[START Data segment]

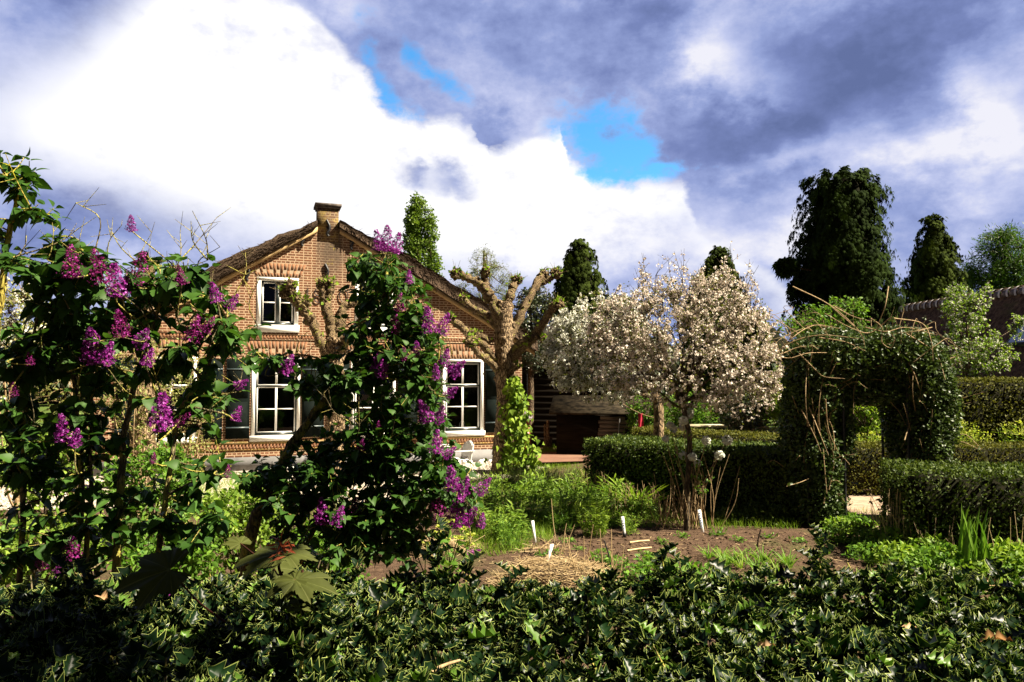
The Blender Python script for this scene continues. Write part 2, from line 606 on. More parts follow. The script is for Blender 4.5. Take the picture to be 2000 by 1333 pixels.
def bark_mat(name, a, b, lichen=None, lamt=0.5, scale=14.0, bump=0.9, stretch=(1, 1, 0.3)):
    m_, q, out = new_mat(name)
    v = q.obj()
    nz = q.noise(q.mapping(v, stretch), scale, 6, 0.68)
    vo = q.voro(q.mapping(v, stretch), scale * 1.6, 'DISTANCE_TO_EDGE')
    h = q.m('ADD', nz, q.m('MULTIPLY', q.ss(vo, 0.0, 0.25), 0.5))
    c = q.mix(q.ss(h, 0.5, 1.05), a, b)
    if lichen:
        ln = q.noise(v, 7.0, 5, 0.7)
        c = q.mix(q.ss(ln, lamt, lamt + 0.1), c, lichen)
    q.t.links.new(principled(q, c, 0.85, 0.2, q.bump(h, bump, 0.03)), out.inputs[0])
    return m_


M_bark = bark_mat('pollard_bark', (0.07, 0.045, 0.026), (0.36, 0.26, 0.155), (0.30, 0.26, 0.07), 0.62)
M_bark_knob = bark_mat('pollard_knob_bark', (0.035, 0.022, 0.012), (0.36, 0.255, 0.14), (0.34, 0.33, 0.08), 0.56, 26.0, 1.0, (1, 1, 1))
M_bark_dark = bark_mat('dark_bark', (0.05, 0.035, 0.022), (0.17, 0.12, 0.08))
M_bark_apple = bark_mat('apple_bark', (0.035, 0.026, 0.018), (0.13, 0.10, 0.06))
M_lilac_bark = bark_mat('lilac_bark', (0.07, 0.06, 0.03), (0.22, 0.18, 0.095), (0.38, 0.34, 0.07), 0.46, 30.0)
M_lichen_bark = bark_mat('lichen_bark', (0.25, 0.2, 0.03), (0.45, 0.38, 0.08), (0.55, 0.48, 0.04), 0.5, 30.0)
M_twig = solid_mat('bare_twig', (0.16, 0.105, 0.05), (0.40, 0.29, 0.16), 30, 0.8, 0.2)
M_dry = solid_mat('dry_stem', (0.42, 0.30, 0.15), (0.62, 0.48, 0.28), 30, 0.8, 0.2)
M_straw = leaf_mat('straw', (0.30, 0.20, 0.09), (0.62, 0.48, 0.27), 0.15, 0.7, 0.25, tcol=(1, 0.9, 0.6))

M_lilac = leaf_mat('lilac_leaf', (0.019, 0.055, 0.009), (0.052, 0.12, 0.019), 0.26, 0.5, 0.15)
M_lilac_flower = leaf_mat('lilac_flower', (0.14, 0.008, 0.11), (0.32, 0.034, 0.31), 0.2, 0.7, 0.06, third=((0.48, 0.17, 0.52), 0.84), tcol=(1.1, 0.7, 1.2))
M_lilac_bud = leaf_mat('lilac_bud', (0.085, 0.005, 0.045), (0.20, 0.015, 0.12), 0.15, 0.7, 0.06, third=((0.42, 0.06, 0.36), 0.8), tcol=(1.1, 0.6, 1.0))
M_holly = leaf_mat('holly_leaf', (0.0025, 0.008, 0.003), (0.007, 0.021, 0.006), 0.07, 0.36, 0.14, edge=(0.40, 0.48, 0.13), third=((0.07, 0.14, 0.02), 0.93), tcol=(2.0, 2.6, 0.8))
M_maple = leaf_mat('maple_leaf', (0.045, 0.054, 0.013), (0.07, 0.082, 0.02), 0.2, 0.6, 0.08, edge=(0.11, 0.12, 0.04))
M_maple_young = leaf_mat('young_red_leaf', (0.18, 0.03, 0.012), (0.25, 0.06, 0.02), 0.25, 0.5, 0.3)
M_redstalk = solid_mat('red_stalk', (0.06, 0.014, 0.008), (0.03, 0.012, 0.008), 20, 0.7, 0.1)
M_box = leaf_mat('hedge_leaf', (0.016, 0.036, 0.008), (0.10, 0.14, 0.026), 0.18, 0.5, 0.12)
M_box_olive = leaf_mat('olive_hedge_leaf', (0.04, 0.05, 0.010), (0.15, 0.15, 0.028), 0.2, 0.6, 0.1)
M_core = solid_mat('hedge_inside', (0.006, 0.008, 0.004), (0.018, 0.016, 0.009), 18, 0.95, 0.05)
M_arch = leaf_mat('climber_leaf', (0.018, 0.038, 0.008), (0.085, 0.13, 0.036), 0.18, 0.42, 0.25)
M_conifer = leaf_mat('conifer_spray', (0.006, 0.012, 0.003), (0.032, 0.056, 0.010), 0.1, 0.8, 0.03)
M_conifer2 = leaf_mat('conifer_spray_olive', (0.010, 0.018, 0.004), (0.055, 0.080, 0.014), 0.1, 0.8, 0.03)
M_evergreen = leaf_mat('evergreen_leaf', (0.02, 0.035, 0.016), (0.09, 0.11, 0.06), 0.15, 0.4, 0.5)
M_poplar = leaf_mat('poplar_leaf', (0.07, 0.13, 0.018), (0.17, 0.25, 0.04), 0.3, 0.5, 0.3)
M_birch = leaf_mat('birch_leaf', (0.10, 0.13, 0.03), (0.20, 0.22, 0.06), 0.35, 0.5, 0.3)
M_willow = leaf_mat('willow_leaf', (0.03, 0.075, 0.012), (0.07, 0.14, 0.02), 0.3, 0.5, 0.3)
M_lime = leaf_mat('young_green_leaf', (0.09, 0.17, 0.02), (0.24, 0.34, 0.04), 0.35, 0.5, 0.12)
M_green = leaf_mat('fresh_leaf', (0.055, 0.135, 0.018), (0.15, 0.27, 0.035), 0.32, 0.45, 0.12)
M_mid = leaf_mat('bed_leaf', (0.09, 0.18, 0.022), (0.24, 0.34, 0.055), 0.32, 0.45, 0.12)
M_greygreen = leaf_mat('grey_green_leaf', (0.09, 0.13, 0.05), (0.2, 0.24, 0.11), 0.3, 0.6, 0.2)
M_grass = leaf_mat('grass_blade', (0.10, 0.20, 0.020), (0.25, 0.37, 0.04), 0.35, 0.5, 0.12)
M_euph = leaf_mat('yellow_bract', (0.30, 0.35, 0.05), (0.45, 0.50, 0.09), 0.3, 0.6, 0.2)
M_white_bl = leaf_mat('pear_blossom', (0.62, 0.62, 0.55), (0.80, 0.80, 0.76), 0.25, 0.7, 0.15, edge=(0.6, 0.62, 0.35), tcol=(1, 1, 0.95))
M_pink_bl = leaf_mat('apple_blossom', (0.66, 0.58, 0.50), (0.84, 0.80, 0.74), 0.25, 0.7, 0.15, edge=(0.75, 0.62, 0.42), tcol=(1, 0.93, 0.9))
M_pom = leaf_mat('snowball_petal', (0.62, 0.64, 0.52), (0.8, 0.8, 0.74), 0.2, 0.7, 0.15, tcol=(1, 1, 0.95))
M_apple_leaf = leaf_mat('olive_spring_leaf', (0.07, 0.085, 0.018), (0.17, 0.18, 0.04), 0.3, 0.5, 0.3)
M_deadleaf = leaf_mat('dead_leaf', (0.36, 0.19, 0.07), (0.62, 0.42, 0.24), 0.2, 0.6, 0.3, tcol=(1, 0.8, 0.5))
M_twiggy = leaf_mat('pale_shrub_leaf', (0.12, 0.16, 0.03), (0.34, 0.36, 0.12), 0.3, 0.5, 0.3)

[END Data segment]

**Task brief:**
Restate the data above word for word. Skip every picture.

**Answer to the problem:**
The Blender Python script for this scene continues. Write part 2, from line 606 on. More parts follow. The script is for Blender 4.5. Take the picture to be 2000 by 1333 pixels.
def bark_mat(name, a, b, lichen=None, lamt=0.5, scale=14.0, bump=0.9, stretch=(1, 1, 0.3)):
    m_, q, out = new_mat(name)
    v = q.obj()
    nz = q.noise(q.mapping(v, stretch), scale, 6, 0.68)
    vo = q.voro(q.mapping(v, stretch), scale * 1.6, 'DISTANCE_TO_EDGE')
    h = q.m('ADD', nz, q.m('MULTIPLY', q.ss(vo, 0.0, 0.25), 0.5))
    c = q.mix(q.ss(h, 0.5, 1.05), a, b)
    if lichen:
        ln = q.noise(v, 7.0, 5, 0.7)
        c = q.mix(q.ss(ln, lamt, lamt + 0.1), c, lichen)
    q.t.links.new(principled(q, c, 0.85, 0.2, q.bump(h, bump, 0.03)), out.inputs[0])
    return m_


M_bark = bark_mat('pollard_bark', (0.07, 0.045, 0.026), (0.36, 0.26, 0.155), (0.30, 0.26, 0.07), 0.62)
M_bark_knob = bark_mat('pollard_knob_bark', (0.035, 0.022, 0.012), (0.36, 0.255, 0.14), (0.34, 0.33, 0.08), 0.56, 26.0, 1.0, (1, 1, 1))
M_bark_dark = bark_mat('dark_bark', (0.05, 0.035, 0.022), (0.17, 0.12, 0.08))
M_bark_apple = bark_mat('apple_bark', (0.035, 0.026, 0.018), (0.13, 0.10, 0.06))
M_lilac_bark = bark_mat('lilac_bark', (0.07, 0.06, 0.03), (0.22, 0.18, 0.095), (0.38, 0.34, 0.07), 0.46, 30.0)
M_lichen_bark = bark_mat('lichen_bark', (0.25, 0.2, 0.03), (0.45, 0.38, 0.08), (0.55, 0.48, 0.04), 0.5, 30.0)
M_twig = solid_mat('bare_twig', (0.16, 0.105, 0.05), (0.40, 0.29, 0.16), 30, 0.8, 0.2)
M_dry = solid_mat('dry_stem', (0.42, 0.30, 0.15), (0.62, 0.48, 0.28), 30, 0.8, 0.2)
M_straw = leaf_mat('straw', (0.30, 0.20, 0.09), (0.62, 0.48, 0.27), 0.15, 0.7, 0.25, tcol=(1, 0.9, 0.6))

M_lilac = leaf_mat('lilac_leaf', (0.019, 0.055, 0.009), (0.052, 0.12, 0.019), 0.26, 0.5, 0.15)
M_lilac_flower = leaf_mat('lilac_flower', (0.14, 0.008, 0.11), (0.32, 0.034, 0.31), 0.2, 0.7, 0.06, third=((0.48, 0.17, 0.52), 0.84), tcol=(1.1, 0.7, 1.2))
M_lilac_bud = leaf_mat('lilac_bud', (0.085, 0.005, 0.045), (0.20, 0.015, 0.12), 0.15, 0.7, 0.06, third=((0.42, 0.06, 0.36), 0.8), tcol=(1.1, 0.6, 1.0))
M_holly = leaf_mat('holly_leaf', (0.0025, 0.008, 0.003), (0.007, 0.021, 0.006), 0.07, 0.36, 0.14, edge=(0.40, 0.48, 0.13), third=((0.07, 0.14, 0.02), 0.93), tcol=(2.0, 2.6, 0.8))
M_maple = leaf_mat('maple_leaf', (0.045, 0.054, 0.013), (0.07, 0.082, 0.02), 0.2, 0.6, 0.08, edge=(0.11, 0.12, 0.04))
M_maple_young = leaf_mat('young_red_leaf', (0.18, 0.03, 0.012), (0.25, 0.06, 0.02), 0.25, 0.5, 0.3)
M_redstalk = solid_mat('red_stalk', (0.06, 0.014, 0.008), (0.03, 0.012, 0.008), 20, 0.7, 0.1)
M_box = leaf_mat('hedge_leaf', (0.016, 0.036, 0.008), (0.10, 0.14, 0.026), 0.18, 0.5, 0.12)
M_box_olive = leaf_mat('olive_hedge_leaf', (0.04, 0.05, 0.010), (0.15, 0.15, 0.028), 0.2, 0.6, 0.1)
M_core = solid_mat('hedge_inside', (0.006, 0.008, 0.004), (0.018, 0.016, 0.009), 18, 0.95, 0.05)
M_arch = leaf_mat('climber_leaf', (0.018, 0.038, 0.008), (0.085, 0.13, 0.036), 0.18, 0.42, 0.25)
M_conifer = leaf_mat('conifer_spray', (0.006, 0.012, 0.003), (0.032, 0.056, 0.010), 0.1, 0.8, 0.03)
M_conifer2 = leaf_mat('conifer_spray_olive', (0.010, 0.018, 0.004), (0.055, 0.080, 0.014), 0.1, 0.8, 0.03)
M_evergreen = leaf_mat('evergreen_leaf', (0.02, 0.035, 0.016), (0.09, 0.11, 0.06), 0.15, 0.4, 0.5)
M_poplar = leaf_mat('poplar_leaf', (0.07, 0.13, 0.018), (0.17, 0.25, 0.04), 0.3, 0.5, 0.3)
M_birch = leaf_mat('birch_leaf', (0.10, 0.13, 0.03), (0.20, 0.22, 0.06), 0.35, 0.5, 0.3)
M_willow = leaf_mat('willow_leaf', (0.03, 0.075, 0.012), (0.07, 0.14, 0.02), 0.3, 0.5, 0.3)
M_lime = leaf_mat('young_green_leaf', (0.09, 0.17, 0.02), (0.24, 0.34, 0.04), 0.35, 0.5, 0.12)
M_green = leaf_mat('fresh_leaf', (0.055, 0.135, 0.018), (0.15, 0.27, 0.035), 0.32, 0.45, 0.12)
M_mid = leaf_mat('bed_leaf', (0.09, 0.18, 0.022), (0.24, 0.34, 0.055), 0.32, 0.45, 0.12)
M_greygreen = leaf_mat('grey_green_leaf', (0.09, 0.13, 0.05), (0.2, 0.24, 0.11), 0.3, 0.6, 0.2)
M_grass = leaf_mat('grass_blade', (0.10, 0.20, 0.020), (0.25, 0.37, 0.04), 0.35, 0.5, 0.12)
M_euph = leaf_mat('yellow_bract', (0.30, 0.35, 0.05), (0.45, 0.50, 0.09), 0.3, 0.6, 0.2)
M_white_bl = leaf_mat('pear_blossom', (0.62, 0.62, 0.55), (0.80, 0.80, 0.76), 0.25, 0.7, 0.15, edge=(0.6, 0.62, 0.35), tcol=(1, 1, 0.95))
M_pink_bl = leaf_mat('apple_blossom', (0.66, 0.58, 0.50), (0.84, 0.80, 0.74), 0.25, 0.7, 0.15, edge=(0.75, 0.62, 0.42), tcol=(1, 0.93, 0.9))
M_pom = leaf_mat('snowball_petal', (0.62, 0.64, 0.52), (0.8, 0.8, 0.74), 0.2, 0.7, 0.15, tcol=(1, 1, 0.95))
M_apple_leaf = leaf_mat('olive_spring_leaf', (0.07, 0.085, 0.018), (0.17, 0.18, 0.04), 0.3, 0.5, 0.3)
M_deadleaf = leaf_mat('dead_leaf', (0.36, 0.19, 0.07), (0.62, 0.42, 0.24), 0.2, 0.6, 0.3, tcol=(1, 0.8, 0.5))
M_twiggy = leaf_mat('pale_shrub_leaf', (0.12, 0.16, 0.03), (0.34, 0.36, 0.12), 0.3, 0.5, 0.3)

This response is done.